Bill Hewlett understood that it wasn’t about how good their plan was, but how committed they were to the bad plan they had. Business is full of beaver dams and it’s those beaver dams that will cause us to turn right or left and find the best way downhill. Don’t create a highly detailed plan and slavishly follow it – you might miss the beaver dams that could take you to the promised land.

Instead figure out what your end goal is as a company (Hewlett said that for them it was “to make a contribution to society”), then be fundamentally committed to getting there. And use the beaver dams of business to help you figure it out.

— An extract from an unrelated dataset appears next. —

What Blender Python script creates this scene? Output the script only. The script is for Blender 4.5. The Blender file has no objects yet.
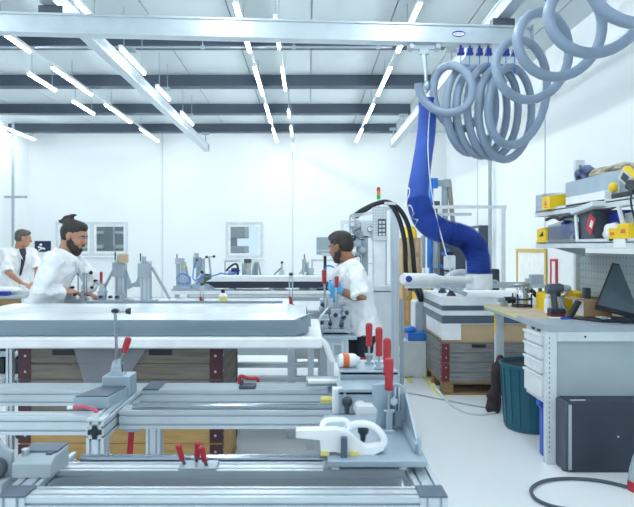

We’re taught to avoid struggle of any kind, which is a really bad idea. Struggle helps us run a four minute mile, write a symphony, build a road and learn our ABCs. People who expend all their energy planning to avoid struggle miss all the opportunities to grow personally or build a great business.

Don’t go looking for beaver dams but don’t avoid them when you run into them. Embrace them, learn from them, figure out whether you have to go left, right, over, under or through them and use them to get to your ocean.

Expend all your energy avoiding them and you’ll hate them because they stood in the way of your great plan. Learn from them and they’ll be fond memories in the rear view mirror that pushed you in the right direction.

Embrace the beaver dams. Struggle is good if you use it to get where you want to go. It’s your choice.